What is asked:
Using the listing below, retype only the lines from the line with "by 1659 pixels." through the end, both ends included, and exclude the pictures.

Begin Dataset records

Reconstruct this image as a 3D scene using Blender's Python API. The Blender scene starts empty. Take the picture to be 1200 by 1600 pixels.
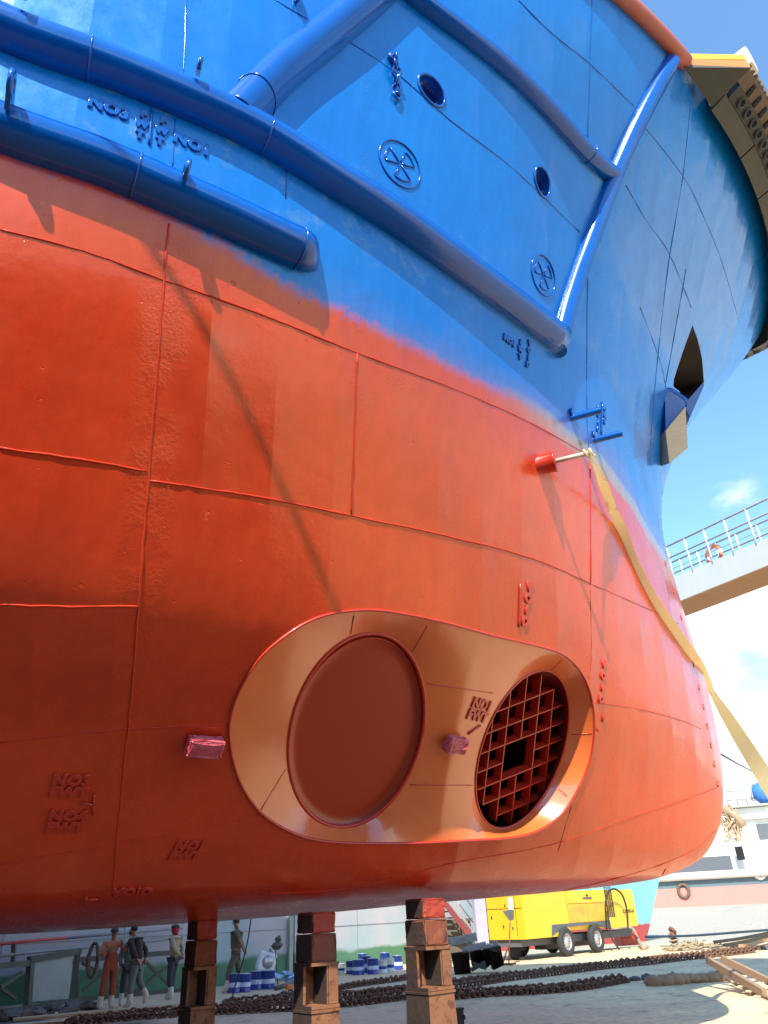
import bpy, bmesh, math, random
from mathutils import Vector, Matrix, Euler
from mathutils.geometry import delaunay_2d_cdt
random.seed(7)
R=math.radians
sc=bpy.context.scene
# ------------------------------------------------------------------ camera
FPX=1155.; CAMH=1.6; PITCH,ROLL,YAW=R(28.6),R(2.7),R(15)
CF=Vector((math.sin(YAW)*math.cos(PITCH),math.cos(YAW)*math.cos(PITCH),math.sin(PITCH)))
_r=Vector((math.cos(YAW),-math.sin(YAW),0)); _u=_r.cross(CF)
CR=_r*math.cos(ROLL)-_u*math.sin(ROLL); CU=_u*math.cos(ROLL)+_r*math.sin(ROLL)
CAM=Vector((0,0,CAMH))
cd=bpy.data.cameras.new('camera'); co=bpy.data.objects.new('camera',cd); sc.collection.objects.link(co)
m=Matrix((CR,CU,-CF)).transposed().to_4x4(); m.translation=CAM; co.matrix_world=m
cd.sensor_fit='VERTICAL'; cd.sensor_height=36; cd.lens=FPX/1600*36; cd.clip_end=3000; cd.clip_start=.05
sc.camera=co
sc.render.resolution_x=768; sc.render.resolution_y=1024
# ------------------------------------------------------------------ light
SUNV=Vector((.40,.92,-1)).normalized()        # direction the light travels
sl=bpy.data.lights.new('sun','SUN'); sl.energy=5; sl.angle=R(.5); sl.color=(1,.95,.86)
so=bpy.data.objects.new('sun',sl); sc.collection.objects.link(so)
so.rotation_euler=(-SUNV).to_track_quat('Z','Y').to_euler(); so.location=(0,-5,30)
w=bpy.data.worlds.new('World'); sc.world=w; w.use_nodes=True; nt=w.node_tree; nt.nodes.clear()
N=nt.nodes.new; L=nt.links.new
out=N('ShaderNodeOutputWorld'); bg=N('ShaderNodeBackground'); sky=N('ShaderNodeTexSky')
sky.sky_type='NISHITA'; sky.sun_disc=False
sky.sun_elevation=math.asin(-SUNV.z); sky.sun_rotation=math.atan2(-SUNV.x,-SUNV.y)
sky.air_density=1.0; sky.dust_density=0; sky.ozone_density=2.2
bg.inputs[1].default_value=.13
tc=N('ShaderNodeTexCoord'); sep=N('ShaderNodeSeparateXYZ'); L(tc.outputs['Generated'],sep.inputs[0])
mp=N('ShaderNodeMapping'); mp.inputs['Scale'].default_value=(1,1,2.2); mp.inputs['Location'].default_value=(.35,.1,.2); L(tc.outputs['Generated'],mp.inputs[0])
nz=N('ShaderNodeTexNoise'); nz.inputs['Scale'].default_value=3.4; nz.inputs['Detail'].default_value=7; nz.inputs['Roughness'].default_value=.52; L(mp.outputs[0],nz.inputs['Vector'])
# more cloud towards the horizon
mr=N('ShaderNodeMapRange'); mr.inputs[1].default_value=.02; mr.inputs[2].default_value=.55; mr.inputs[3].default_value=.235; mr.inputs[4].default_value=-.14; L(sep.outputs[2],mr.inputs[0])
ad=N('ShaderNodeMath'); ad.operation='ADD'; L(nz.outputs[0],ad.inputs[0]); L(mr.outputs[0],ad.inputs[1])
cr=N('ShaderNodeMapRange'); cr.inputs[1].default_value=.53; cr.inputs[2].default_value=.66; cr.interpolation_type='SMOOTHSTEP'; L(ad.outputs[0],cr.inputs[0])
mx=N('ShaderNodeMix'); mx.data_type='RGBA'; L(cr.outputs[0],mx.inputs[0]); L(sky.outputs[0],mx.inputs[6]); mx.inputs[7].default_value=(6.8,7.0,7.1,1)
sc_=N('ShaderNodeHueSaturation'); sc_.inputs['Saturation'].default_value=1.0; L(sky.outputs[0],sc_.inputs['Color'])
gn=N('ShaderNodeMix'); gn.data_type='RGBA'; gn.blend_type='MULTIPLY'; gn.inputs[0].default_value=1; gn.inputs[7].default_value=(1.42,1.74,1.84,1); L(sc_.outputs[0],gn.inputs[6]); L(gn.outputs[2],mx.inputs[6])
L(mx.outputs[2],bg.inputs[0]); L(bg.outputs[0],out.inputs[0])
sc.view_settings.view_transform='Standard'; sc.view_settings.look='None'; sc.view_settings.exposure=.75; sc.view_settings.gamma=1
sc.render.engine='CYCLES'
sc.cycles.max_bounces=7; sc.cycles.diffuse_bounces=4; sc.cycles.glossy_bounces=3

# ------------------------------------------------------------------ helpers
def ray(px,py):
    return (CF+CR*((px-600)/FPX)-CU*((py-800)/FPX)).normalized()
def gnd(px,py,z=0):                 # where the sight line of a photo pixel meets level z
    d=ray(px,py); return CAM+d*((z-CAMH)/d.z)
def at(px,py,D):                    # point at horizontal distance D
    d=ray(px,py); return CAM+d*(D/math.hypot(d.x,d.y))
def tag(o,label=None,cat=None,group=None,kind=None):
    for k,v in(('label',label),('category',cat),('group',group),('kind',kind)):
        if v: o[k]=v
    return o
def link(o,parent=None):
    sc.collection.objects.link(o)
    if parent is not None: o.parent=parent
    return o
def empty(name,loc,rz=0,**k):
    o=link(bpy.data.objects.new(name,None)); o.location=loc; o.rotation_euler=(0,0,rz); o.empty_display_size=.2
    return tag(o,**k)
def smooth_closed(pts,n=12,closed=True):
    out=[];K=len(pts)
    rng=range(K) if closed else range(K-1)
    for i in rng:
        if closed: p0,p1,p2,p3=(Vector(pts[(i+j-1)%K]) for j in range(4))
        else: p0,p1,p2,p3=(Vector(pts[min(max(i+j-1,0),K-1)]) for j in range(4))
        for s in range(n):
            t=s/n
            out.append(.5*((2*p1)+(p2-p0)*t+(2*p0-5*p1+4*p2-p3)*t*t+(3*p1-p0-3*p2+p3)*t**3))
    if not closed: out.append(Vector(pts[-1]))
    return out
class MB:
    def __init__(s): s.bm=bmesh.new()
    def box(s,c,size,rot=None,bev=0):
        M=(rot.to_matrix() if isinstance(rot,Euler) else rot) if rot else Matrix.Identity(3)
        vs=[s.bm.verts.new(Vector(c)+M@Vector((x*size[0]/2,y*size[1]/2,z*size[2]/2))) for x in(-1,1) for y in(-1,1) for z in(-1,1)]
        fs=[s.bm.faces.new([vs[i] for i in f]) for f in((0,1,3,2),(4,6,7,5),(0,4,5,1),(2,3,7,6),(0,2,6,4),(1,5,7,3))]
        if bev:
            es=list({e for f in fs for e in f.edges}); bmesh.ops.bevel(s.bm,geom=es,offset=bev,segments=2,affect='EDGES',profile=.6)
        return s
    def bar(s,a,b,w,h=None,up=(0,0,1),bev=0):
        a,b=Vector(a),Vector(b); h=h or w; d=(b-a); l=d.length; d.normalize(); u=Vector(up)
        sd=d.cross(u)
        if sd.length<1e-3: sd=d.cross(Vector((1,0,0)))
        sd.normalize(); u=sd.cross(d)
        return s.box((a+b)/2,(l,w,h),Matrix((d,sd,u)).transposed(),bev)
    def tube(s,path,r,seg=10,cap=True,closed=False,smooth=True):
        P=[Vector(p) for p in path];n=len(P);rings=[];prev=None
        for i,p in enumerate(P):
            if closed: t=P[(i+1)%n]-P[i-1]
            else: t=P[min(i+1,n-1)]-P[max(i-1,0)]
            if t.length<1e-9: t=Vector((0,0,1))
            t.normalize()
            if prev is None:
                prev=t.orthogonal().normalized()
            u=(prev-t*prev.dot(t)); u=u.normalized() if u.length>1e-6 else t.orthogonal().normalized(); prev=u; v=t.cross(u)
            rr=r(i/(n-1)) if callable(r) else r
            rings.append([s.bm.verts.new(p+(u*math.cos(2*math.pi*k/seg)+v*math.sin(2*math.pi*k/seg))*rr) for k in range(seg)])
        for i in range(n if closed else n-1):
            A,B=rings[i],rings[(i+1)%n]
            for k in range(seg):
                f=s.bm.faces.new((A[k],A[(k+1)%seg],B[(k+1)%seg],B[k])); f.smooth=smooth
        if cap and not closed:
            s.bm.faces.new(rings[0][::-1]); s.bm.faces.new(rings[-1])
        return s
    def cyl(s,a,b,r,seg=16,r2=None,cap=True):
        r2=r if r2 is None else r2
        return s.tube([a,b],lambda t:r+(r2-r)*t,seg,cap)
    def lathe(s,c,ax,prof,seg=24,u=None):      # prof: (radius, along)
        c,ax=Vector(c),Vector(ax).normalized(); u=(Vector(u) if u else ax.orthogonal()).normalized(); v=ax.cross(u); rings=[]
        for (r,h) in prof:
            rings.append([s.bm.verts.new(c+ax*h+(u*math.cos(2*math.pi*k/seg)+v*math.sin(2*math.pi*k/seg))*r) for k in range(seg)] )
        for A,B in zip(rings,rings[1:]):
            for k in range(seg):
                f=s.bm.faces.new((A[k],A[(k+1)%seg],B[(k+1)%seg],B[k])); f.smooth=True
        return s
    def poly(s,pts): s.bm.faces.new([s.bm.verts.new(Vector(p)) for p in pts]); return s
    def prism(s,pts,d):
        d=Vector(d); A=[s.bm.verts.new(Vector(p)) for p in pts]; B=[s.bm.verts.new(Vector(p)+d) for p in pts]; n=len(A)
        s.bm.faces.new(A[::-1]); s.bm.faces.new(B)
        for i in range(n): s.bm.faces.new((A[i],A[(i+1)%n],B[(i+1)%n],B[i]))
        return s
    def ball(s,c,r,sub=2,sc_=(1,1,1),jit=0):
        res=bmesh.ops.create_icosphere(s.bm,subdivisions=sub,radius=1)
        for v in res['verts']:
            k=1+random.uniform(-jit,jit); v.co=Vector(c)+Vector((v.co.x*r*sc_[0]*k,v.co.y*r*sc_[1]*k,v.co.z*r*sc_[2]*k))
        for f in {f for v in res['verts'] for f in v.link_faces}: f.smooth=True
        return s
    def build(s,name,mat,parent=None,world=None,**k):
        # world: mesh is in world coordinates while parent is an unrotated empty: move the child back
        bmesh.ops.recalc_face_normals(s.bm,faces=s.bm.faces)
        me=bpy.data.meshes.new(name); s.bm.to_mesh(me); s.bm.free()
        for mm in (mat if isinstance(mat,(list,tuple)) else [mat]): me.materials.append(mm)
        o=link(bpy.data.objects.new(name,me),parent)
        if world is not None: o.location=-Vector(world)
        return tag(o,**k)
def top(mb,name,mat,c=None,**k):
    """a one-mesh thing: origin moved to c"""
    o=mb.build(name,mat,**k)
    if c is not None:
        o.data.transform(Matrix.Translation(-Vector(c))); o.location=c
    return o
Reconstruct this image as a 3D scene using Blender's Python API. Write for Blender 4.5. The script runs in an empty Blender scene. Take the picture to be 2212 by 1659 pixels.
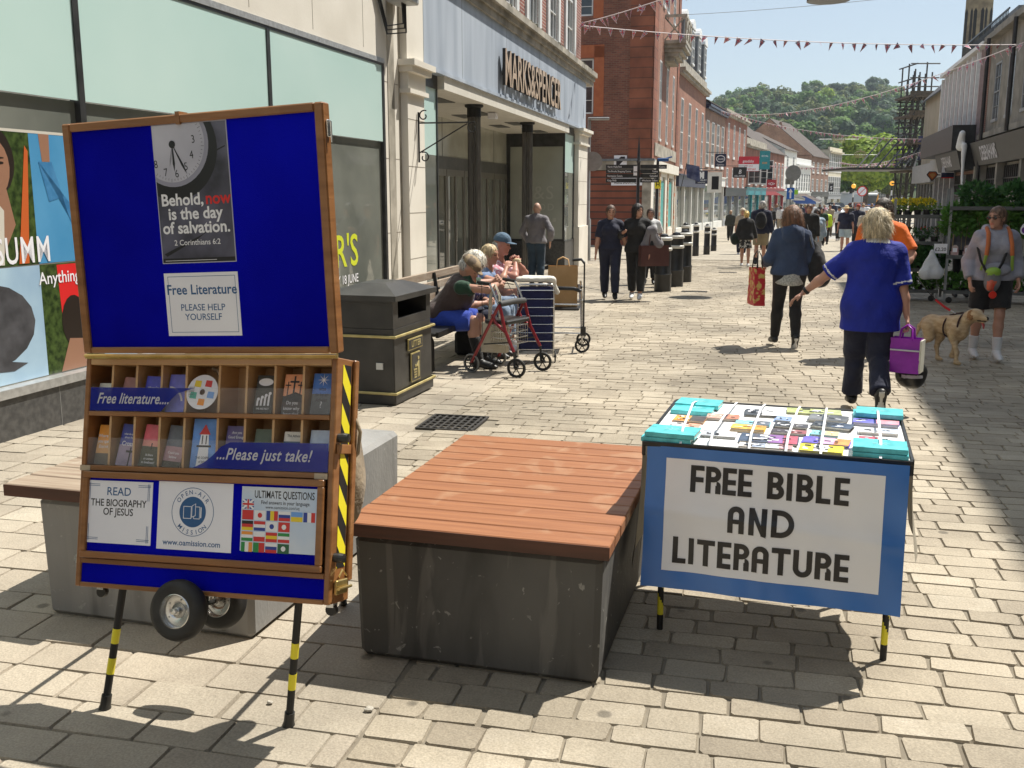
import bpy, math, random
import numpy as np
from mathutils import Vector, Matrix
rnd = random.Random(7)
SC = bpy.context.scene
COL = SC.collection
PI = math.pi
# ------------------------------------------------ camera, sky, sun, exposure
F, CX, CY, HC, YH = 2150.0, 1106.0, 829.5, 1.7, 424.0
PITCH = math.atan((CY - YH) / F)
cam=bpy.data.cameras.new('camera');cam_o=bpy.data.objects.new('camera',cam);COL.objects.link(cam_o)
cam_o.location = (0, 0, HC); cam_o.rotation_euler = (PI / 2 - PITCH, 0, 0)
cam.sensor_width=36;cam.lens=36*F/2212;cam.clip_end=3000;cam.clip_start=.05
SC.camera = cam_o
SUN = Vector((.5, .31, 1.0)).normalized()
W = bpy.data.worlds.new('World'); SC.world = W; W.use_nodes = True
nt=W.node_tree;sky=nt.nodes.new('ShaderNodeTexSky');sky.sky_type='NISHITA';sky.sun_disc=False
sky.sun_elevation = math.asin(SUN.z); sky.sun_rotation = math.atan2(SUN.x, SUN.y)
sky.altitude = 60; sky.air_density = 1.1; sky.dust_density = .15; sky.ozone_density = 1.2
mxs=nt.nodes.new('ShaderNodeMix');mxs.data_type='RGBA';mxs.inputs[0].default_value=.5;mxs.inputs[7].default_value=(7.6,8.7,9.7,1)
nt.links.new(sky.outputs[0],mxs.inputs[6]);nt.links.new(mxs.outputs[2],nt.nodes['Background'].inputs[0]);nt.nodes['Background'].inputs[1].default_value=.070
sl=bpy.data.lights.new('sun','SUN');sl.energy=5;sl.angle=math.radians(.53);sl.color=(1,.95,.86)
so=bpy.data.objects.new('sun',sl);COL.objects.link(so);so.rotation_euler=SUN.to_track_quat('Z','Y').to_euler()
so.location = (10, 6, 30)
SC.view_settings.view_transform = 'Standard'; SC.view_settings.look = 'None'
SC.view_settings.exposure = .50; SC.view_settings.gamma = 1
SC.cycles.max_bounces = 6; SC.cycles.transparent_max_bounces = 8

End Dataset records

Exercise result:
Reconstruct this image as a 3D scene using Blender's Python API. Write for Blender 4.5. The script runs in an empty Blender scene. Take the picture to be 2212 by 1659 pixels.
import bpy, math, random
import numpy as np
from mathutils import Vector, Matrix
rnd = random.Random(7)
SC = bpy.context.scene
COL = SC.collection
PI = math.pi
# ------------------------------------------------ camera, sky, sun, exposure
F, CX, CY, HC, YH = 2150.0, 1106.0, 829.5, 1.7, 424.0
PITCH = math.atan((CY - YH) / F)
cam=bpy.data.cameras.new('camera');cam_o=bpy.data.objects.new('camera',cam);COL.objects.link(cam_o)
cam_o.location = (0, 0, HC); cam_o.rotation_euler = (PI / 2 - PITCH, 0, 0)
cam.sensor_width=36;cam.lens=36*F/2212;cam.clip_end=3000;cam.clip_start=.05
SC.camera = cam_o
SUN = Vector((.5, .31, 1.0)).normalized()
W = bpy.data.worlds.new('World'); SC.world = W; W.use_nodes = True
nt=W.node_tree;sky=nt.nodes.new('ShaderNodeTexSky');sky.sky_type='NISHITA';sky.sun_disc=False
sky.sun_elevation = math.asin(SUN.z); sky.sun_rotation = math.atan2(SUN.x, SUN.y)
sky.altitude = 60; sky.air_density = 1.1; sky.dust_density = .15; sky.ozone_density = 1.2
mxs=nt.nodes.new('ShaderNodeMix');mxs.data_type='RGBA';mxs.inputs[0].default_value=.5;mxs.inputs[7].default_value=(7.6,8.7,9.7,1)
nt.links.new(sky.outputs[0],mxs.inputs[6]);nt.links.new(mxs.outputs[2],nt.nodes['Background'].inputs[0]);nt.nodes['Background'].inputs[1].default_value=.070
sl=bpy.data.lights.new('sun','SUN');sl.energy=5;sl.angle=math.radians(.53);sl.color=(1,.95,.86)
so=bpy.data.objects.new('sun',sl);COL.objects.link(so);so.rotation_euler=SUN.to_track_quat('Z','Y').to_euler()
so.location = (10, 6, 30)
SC.view_settings.view_transform = 'Standard'; SC.view_settings.look = 'None'
SC.view_settings.exposure = .50; SC.view_settings.gamma = 1
SC.cycles.max_bounces = 6; SC.cycles.transparent_max_bounces = 8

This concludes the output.